Jaime has brought the Lannister army back to King’s Landing just in time for Cersei’s coronation. This does not appear to be the romantic reunion he was hoping for. I wonder if he told her about Aerys’s plan to burn the city. Tyrion knew about it firsthand, and he told Brienne, but for all his talk of how he loved her I wonder if something in him told him not to tell her. That her reaction would have damaged his affection for her. Does she know that he killed Aerys to stop him from doing what she just did? Did she do it anyway?

Across the Narrow Sea in newly dubbed Dragon’s Bay, we see a fleet of ships carrying the Greyjoys, the Unsullied, the Dothraki, the Tyrells, and the non-Martell leaders of Dorne across to King’s Landing. Varys is sailing alongside Dany, because apparently he actually IS a merman and that’s how he’s been crossing the sea back and forth so quickly.

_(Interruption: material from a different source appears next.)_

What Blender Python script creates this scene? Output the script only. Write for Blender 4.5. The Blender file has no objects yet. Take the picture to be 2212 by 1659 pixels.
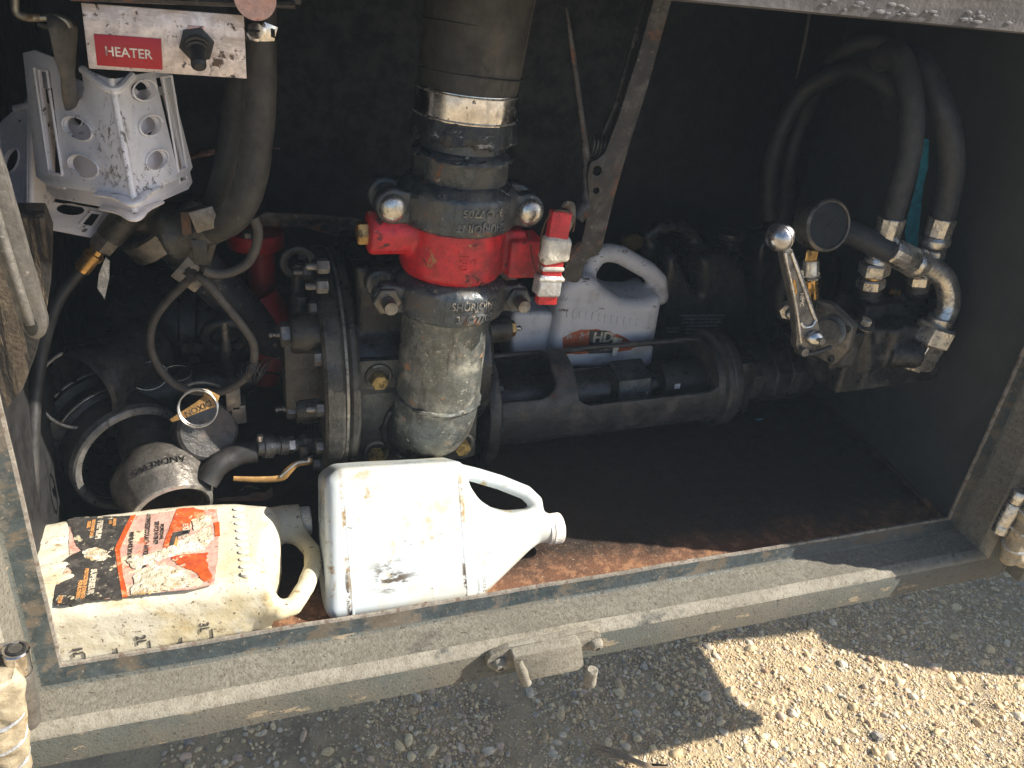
import bpy, bmesh, math, random
import numpy as np
from mathutils import Vector, Matrix, noise
from mathutils.geometry import tessellate_polygon
random.seed(7); np.random.seed(7)
SC = bpy.context.scene
COL = SC.collection
# ------------------------------------------------------------------ camera
F = 1750.0                      # focal length in units of a 2212 px wide picture
CX = np.array([5024., -385., F]); CX /= np.linalg.norm(CX)
CZ = np.array([-400., 3232., F]); CZ -= CX*CZ.dot(CX); CZ /= -np.linalg.norm(CZ)
CY = np.cross(CZ, CX)
CAM = np.array([0., -.75, .78])
cd = bpy.data.cameras.new('camera'); co = bpy.data.objects.new('camera', cd); COL.objects.link(co)
cd.sensor_width = 36; cd.lens = 36*F/2212; cd.clip_start = .02; cd.clip_end = 3000
co.matrix_world = Matrix(((CX[0], -CX[1], -CX[2], CAM[0]), (CY[0], -CY[1], -CY[2], CAM[1]), (CZ[0], -CZ[1], -CZ[2], CAM[2]), (0, 0, 0, 1)))
SC.camera = co
# ------------------------------------------------------------------ world, sun, exposure
SUN = np.array([-1.25, .43, -1.0]); SUN /= np.linalg.norm(SUN)
w = bpy.data.worlds.new('World'); SC.world = w; w.use_nodes = True
nt = w.node_tree; nt.nodes.clear()
sky = nt.nodes.new('ShaderNodeTexSky'); sky.sky_type = 'NISHITA'; sky.sun_disc = False; sky.dust_density = 1.2; sky.air_density = .8; sky.ozone_density = .6
sky.sun_elevation = math.asin(-SUN[2]); sky.sun_rotation = math.atan2(-SUN[0], -SUN[1])
bg = nt.nodes.new('ShaderNodeBackground'); bg.inputs['Strength'].default_value = .08
wo = nt.nodes.new('ShaderNodeOutputWorld')
nt.links.new(sky.outputs[0], bg.inputs[0]); nt.links.new(bg.outputs[0], wo.inputs[0])
sl = bpy.data.lights.new('sun', 'SUN'); sl.energy = 5.0; sl.angle = math.radians(.53); sl.color = (1, .93, .82)
so = bpy.data.objects.new('sun', sl); COL.objects.link(so)
so.rotation_euler = Vector(SUN).to_track_quat('-Z', 'Y').to_euler()
SC.view_settings.view_transform = 'Standard'; SC.view_settings.look = 'None'
SC.view_settings.exposure = 1.0; SC.view_settings.gamma = 1
try: SC.view_settings.use_curve_mapping = False
except Exception: pass
SC.render.engine = 'CYCLES'
SC.cycles.max_bounces = 8; SC.cycles.diffuse_bounces = 5; SC.cycles.glossy_bounces = 4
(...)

I really enjoyed this wrap up. We made big moves and rearranged the board for the wars to come. Jon and Sansa are in the North, Cersei is ruling in King’s Landing, Daenerys has her fleet and is on her way to win the throne, and Arya has taken up the mantle of Lady Stoneheart. Sam is in the largest repository of knowledge in the Seven Kingdoms and it’s going to be a damn shame when it burns to the ground (come on, you know it’s gonna happen). While the destruction of the Sept took some great characters with it, it also is a big step towards the future of Westeros which looks nothing like the past. It appears that the Seven are not a part of that future. What I don’t like is how fast and loose they’ve been playing with the timelines. This episode, while great, was also the worst about this. In the span of the episode, Cersei burned down the sept and was coronated. In the same episode, we saw Olenna in Dorne with news of the burned sept, saw Varys with her, and then saw Varys back with Daenerys with the entire Martell and Tyrell fleets. Eventually, these stories are going to collide with each other and where they each are when that happens is anyone’s guess. But that’s a problem for next spring. In the meantime, winter is finally here.